Au moins, cela ne peut que s’améliorer en 2017. Mais le risque est grand de perdre encore beaucoup de temps avec des histoires structuralistes sans intérêt ; c’est au moins là le mérite du sondage de l’IFOP, dont les bases économiques sont certes faibles mais qui hiérarchise grosso modo les sujets, avec la demande agrégée (une question éminemment monétaire) en pole position, et la caution du « terrain ».

Nicolas Goetzmann : La mesure essentielle concerne la politique monétaire européenne. Il s'agit de provoquer un big bang institutionnel en Europe, ayant pour objectif de repenser la mission de la BCE. En provoquant une révision des traités et en incorporant un objectif de plein emploi dans les statuts de l'autorité monétaire européenne, ou mieux encore, un objectif de croissance nominale. Et ce, non sans avoir demandé à l'institution de faire le nécessaire pour rattraper le temps perdu depuis 2008. De cette façon, il est possible de remettre le continent sur ses deux pieds. Il s'agit de provoquer un choc massif de croissance sur plusieurs années, avant de stabiliser celle-ci au niveau optimal correspondant aux capacités de productions européennes. 

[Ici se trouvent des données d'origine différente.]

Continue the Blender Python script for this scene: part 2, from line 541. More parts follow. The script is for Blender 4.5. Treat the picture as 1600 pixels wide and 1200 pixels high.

Avec ça, déjà, la planète européenne tournerait à nouveau rond. Puis, il sera toujours possible de discuter des enjeux de la politique de l'offre en France, des questions intéressantes autour du contrat unique, de l'âge de la retraite, ou du temps de travail. Mais de telles réformes peuvent être vendues tout à fait positivement dans un contexte porteur. Ce n'est pas la même chose de proposer une hausse du temps de travail avec une hausse conséquente de salaire, et une hausse des niveaux de vie, que comme un moyen pour donner "confiance" aux entreprises.